Elle avait dit, en parlant de la délivrance d’Orléans et du sacre de Reims : « C’est pour cela que je suis née. » Ces deux choses accomplies, sa sainteté était en péril.

Guerre, sainteté, deux mots contradictoires ; il semble que la sainteté soit tout l’opposé de la guerre, qu’elle soit plutôt l’amour et la paix. Quel jeune courage se mêlera aux batailles sans partager l’ivresse sanguinaire de la lutte et de la victoire ?... Elle disait à son départ qu’elle ne voulait se servir de son épée pour tuer personne.
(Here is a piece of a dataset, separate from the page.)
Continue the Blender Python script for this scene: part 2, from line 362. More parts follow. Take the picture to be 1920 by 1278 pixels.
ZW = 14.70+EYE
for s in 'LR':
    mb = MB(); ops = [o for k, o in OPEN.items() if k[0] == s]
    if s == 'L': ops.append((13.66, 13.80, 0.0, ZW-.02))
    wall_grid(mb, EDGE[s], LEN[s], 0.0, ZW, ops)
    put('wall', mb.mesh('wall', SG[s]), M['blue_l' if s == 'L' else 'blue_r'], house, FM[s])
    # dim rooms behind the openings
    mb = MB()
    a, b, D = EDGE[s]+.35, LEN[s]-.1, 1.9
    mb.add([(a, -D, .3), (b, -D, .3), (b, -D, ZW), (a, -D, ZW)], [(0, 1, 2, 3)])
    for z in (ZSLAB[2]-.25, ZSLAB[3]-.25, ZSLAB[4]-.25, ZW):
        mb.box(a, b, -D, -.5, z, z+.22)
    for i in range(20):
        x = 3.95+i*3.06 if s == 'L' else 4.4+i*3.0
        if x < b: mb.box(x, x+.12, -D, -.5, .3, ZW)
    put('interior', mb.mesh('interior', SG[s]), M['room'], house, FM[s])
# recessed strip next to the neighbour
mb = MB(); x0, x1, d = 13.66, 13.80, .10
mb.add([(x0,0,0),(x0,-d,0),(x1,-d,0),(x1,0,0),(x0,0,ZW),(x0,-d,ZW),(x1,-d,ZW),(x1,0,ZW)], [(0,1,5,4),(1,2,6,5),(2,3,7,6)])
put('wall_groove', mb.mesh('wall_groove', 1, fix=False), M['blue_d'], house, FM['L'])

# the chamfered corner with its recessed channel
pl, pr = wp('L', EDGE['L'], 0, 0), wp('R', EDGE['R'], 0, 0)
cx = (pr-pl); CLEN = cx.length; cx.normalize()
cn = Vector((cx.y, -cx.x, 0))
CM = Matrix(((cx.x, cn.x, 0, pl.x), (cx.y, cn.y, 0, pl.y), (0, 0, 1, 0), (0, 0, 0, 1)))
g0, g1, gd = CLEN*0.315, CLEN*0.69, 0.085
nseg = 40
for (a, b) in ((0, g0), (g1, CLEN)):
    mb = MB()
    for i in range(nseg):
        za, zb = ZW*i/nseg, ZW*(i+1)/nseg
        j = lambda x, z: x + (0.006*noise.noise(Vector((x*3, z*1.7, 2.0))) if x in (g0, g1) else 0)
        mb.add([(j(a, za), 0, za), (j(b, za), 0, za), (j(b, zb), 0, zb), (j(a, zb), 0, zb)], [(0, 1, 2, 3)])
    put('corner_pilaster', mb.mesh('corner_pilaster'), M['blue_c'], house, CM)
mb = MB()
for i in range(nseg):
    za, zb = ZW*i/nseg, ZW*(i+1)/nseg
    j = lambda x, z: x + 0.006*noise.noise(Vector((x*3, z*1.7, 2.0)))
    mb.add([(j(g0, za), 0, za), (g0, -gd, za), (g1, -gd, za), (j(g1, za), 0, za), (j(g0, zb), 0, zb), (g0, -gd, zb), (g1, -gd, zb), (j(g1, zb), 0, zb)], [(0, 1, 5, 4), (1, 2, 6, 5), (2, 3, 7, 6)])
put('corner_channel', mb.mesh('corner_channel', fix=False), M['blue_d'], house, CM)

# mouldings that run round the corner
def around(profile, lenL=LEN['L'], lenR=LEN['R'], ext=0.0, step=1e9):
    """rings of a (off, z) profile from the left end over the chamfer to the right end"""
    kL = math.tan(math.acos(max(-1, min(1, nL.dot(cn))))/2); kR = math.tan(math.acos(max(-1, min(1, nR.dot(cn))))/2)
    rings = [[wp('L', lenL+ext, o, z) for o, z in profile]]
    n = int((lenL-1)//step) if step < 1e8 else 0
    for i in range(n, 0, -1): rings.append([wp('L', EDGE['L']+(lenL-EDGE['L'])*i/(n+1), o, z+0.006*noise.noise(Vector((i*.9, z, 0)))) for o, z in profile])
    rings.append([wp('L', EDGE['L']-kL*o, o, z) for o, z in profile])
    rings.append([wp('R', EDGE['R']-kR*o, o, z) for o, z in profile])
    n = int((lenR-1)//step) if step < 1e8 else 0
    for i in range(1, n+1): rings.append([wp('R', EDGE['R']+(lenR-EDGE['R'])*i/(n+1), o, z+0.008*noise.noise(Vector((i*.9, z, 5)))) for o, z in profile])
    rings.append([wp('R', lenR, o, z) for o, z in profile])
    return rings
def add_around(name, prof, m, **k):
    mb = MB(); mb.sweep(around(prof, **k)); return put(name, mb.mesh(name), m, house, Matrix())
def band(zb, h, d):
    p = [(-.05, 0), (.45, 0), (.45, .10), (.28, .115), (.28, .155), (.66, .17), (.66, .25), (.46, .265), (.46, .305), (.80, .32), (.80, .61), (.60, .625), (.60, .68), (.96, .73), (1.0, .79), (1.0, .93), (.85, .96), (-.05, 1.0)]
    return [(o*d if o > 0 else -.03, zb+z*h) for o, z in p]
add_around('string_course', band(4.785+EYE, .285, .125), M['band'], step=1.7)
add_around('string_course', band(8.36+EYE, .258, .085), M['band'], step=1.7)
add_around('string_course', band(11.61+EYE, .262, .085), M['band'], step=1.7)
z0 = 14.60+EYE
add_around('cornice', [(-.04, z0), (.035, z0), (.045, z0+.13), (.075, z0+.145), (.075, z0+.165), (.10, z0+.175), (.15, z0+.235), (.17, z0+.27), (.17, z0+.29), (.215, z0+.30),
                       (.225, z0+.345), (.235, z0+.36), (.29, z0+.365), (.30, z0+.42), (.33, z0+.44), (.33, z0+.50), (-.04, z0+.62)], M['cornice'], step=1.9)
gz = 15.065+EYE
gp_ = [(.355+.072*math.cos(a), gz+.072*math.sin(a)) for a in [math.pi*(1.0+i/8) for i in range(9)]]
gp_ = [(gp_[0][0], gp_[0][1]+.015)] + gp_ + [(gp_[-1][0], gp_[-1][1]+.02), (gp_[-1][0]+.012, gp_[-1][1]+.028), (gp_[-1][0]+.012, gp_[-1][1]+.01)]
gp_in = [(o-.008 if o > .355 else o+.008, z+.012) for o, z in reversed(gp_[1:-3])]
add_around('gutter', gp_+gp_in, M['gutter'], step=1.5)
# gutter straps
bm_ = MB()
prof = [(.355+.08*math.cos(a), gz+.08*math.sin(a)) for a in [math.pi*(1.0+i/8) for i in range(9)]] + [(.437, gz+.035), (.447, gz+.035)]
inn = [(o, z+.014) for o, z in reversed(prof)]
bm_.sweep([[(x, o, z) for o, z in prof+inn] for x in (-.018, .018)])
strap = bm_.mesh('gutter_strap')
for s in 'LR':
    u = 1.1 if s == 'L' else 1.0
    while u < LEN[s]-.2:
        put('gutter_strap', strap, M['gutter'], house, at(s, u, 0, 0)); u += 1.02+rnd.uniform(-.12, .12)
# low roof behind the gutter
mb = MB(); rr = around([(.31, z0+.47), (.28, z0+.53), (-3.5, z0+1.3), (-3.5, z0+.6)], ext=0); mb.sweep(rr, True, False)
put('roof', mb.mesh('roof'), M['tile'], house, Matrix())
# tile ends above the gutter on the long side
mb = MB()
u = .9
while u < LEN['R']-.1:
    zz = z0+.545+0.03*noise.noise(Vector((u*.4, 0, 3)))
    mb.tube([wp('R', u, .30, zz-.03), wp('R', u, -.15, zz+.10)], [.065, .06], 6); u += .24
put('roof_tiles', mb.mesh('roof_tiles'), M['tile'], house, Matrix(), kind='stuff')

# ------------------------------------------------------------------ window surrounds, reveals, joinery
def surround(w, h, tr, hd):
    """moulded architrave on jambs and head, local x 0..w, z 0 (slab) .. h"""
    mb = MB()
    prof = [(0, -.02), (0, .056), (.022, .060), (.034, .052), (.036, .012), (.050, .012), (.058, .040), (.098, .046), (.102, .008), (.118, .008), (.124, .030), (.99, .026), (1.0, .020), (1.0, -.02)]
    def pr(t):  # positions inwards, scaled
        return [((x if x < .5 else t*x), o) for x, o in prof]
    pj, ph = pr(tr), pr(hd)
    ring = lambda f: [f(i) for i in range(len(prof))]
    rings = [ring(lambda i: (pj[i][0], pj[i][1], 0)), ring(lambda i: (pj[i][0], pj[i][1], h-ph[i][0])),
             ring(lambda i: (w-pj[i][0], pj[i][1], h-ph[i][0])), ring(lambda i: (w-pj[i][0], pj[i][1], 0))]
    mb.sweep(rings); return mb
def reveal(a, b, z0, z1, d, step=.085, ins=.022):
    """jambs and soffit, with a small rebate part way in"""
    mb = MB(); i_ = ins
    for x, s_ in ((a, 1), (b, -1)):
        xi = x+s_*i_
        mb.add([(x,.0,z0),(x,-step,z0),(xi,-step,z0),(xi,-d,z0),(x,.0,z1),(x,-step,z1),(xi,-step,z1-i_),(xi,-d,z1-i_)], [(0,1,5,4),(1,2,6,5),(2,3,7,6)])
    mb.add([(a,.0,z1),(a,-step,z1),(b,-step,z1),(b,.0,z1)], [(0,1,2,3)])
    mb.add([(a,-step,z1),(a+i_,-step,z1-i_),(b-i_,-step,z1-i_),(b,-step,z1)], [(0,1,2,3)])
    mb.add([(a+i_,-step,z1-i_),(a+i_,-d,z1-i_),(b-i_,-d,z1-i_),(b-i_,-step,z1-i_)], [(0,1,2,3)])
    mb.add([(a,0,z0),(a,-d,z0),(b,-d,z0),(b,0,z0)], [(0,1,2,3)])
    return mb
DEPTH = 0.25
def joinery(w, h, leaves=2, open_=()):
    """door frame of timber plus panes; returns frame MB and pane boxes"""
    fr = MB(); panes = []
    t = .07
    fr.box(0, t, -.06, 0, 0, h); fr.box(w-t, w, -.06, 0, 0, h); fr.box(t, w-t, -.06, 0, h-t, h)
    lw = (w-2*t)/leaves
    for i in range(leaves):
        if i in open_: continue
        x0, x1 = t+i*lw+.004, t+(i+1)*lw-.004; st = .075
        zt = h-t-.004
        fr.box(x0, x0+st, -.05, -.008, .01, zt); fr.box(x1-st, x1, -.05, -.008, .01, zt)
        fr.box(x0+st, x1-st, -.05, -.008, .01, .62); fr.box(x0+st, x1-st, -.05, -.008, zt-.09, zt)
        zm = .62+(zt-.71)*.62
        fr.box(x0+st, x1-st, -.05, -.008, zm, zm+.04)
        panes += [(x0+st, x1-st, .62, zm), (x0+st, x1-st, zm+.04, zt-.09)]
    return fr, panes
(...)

Plus tard, elle parle avec plaisir de l’épée qu’elle portait à Compiégne, « excellente, dit-elle, pour frapper d’estoc et de taille[1] ». N’y a-t-il pas là l’indice d’un changement ? la sainte devenait un capitaine. Le duc d’Alençon dit qu’elle avait une

  1. « Bonus ad dandum de bonnes buffes et de bons torchons. » (Process. mss., 27 februarii 1431.)